After his death I started connecting more with her. Perhaps I was selfish and I needed a parent I could share my insecurities with and she was all I had. I started speaking to her almost every day. We chat about what’s on top of our minds. Be it about Lychees that are  Rs.100 a kg or about corruption in India or the new MCD siren-blaring truck that causes more noise crap than the crap it picks up on its way. She tells me the latest news in India as she understands it. Her’s is the more gossipy version. I have a point of comparison because my FIL also loves to share the news with us and his is the more factual and sarcastic version. I love how I can sit here in the US and get a kaleidoscopic view of news stories developing in India.

So.. when the news of Rajesh Khanna’s death reached my ears, I could not help but think about how they are all going together. I don’t know why our mind thinks like that, but it just does. My dad, Dev Anand, Dara Singh, Gandhi Uncle, Jagjit Singh, Anand Uncle, Pataudi and now Rajesh Khanna. And then slowly I started thinking about what an impact this is going to have on my Mom. These people were her contemporaries. Such a thought could have never even occurred to me, if Papa was still with us. She is a die-hard Rajesh Khanna fan. I wondered if she was feeling nostalgic about all her memories of watching RK movies with my father. They used to watch three movies a week, all in theaters. And in the era that she got married, Rajesh Khanna was at his peak.

When I called Mom that morning she sounded her cheerful self. She asked me how my day went and how Agam was doing. And then I brought out the elephant in the room. I asked her about RK’s death and if she had been following the news. She said yes, it was all over the news channels. She talked about all the lovely songs from his movies. And then she talked about his stardom and how crazy people were about him back then. I was still waiting. And I felt like she knew what I was waiting for, and then she said “Your father was also a very charismatic man.” I knew what she meant. He really was a very charismatic individual.

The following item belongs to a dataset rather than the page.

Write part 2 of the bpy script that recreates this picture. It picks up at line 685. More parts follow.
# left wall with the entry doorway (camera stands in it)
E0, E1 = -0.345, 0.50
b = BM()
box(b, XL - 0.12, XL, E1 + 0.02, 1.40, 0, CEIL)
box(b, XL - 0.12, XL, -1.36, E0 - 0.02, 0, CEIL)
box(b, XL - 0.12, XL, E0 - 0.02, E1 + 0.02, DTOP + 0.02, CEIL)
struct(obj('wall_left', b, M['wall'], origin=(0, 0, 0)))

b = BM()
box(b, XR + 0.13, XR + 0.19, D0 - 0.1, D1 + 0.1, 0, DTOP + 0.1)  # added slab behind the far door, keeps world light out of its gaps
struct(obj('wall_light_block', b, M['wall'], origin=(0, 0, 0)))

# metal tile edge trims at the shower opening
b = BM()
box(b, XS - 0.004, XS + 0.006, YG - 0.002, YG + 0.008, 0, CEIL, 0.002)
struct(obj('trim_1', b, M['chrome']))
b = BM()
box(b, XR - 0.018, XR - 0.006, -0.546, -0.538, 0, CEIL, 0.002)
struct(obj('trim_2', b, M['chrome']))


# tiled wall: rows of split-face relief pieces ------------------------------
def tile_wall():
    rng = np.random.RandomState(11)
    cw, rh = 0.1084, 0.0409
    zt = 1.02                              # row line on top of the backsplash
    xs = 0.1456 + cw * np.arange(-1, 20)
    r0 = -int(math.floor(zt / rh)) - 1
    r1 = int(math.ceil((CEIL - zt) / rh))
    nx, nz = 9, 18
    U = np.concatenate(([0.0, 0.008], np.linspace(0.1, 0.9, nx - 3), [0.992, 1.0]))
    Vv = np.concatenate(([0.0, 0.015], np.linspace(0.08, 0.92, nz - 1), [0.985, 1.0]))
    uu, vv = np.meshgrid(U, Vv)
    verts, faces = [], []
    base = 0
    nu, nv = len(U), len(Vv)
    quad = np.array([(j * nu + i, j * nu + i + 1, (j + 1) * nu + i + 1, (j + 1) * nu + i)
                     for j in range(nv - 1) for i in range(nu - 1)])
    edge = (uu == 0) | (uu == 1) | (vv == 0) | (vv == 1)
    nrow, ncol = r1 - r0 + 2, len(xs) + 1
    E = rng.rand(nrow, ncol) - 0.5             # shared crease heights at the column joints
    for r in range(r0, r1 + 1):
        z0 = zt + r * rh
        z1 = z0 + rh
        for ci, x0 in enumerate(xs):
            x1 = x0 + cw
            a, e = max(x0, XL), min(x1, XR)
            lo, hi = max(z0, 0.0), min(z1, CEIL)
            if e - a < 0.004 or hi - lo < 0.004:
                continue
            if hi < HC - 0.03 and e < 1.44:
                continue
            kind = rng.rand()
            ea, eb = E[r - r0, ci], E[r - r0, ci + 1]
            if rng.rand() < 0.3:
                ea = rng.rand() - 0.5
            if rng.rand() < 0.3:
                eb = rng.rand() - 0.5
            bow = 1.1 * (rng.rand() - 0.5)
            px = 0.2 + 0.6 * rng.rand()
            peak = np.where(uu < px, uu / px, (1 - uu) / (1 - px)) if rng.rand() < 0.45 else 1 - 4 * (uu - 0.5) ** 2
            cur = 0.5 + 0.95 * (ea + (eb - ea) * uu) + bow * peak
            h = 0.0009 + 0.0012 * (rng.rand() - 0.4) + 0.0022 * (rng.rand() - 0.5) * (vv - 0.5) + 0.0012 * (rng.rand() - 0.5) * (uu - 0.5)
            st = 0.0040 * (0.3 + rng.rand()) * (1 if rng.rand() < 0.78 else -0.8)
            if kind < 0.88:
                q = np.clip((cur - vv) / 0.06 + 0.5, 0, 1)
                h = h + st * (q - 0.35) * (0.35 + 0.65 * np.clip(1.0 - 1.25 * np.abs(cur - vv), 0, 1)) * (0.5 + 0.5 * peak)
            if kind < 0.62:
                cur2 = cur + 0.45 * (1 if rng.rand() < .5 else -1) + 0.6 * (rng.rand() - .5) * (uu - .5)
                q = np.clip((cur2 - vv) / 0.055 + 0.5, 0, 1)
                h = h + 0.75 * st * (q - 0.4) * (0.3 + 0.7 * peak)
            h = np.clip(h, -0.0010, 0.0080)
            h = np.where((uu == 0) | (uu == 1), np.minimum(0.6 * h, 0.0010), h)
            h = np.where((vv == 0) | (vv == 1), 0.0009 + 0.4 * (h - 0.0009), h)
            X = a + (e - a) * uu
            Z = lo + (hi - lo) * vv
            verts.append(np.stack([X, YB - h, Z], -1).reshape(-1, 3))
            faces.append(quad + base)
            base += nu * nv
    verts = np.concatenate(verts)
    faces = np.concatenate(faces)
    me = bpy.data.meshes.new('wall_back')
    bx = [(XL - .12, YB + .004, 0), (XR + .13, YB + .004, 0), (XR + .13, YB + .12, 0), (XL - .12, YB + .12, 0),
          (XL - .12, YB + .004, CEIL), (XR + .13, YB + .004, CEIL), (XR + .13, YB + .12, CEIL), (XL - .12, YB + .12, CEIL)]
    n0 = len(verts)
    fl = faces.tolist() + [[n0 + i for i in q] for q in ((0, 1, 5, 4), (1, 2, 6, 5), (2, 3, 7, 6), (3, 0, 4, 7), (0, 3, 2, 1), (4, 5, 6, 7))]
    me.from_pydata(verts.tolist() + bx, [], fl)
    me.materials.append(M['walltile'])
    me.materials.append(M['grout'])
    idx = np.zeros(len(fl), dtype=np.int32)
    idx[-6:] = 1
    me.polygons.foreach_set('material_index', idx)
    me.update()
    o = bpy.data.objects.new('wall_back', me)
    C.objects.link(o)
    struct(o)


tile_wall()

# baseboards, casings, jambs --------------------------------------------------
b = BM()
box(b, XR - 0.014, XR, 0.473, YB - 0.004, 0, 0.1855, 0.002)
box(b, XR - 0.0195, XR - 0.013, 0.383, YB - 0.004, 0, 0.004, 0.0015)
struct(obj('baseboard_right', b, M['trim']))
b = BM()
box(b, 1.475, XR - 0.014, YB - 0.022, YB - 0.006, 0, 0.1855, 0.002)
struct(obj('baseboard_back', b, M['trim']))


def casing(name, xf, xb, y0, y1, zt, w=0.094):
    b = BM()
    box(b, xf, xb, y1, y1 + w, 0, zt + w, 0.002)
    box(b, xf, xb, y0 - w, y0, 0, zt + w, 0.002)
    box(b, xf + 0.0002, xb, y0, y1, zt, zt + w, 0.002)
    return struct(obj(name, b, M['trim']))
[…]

She then tried to change the topic and started reading the news headlines to me as they flashed on the TV channels. She gave me a detailed commentary of the proceedings at the funeral ceremony in Mumbai that was being aired live. Every word that she said was full of reflection. I wondered if in her mind she was reliving the proceedings from my father’s funeral ceremony. She tried to induce some humor amidst all of this, but it was all a cover. The topic went back to my Dad. and she mentioned how much my Dad enjoyed movies of RK, especially Anand, Aradhana and above all Amar Prem. I agreed.

After a long pause, and with a heavy voice, she shared with me how my father would repeat the lines of Amar Prem to her sometimes: “Pushpa, mujhse ye aansu nahi dekhe jaate, I hate tears .” And with that, we both wiped our tears that had been rolling all this while, we sighed at our fate, and then started talking about all the other things under the sky, like the neighbour’s son who is visiting Delhi these days and works for Cisco.

After that phone call, a thought struck me. Bear with me, as I am still resolving it in my mind. But here is my first take at putting it down on paper. Each of us is married to someone who is our interpretation of Rajesh Khanna. RK defined romance and expression of love like no one else had ever done in Indian Cinema. Raj Kapoor and Dev Anand were close contenders, but their movies mostly represented the pain and suffering that came with love. Rajesh Khanna’s movies represented the celebration and excitement and most importantly, the melody associated with being in love. He defined romance in Indian cinema, at least for me and perhaps more so for my Mom.

My mom remembered her RK as she grieved the loss of a superstar we all loved. And I understood my mother’s love a little bit better.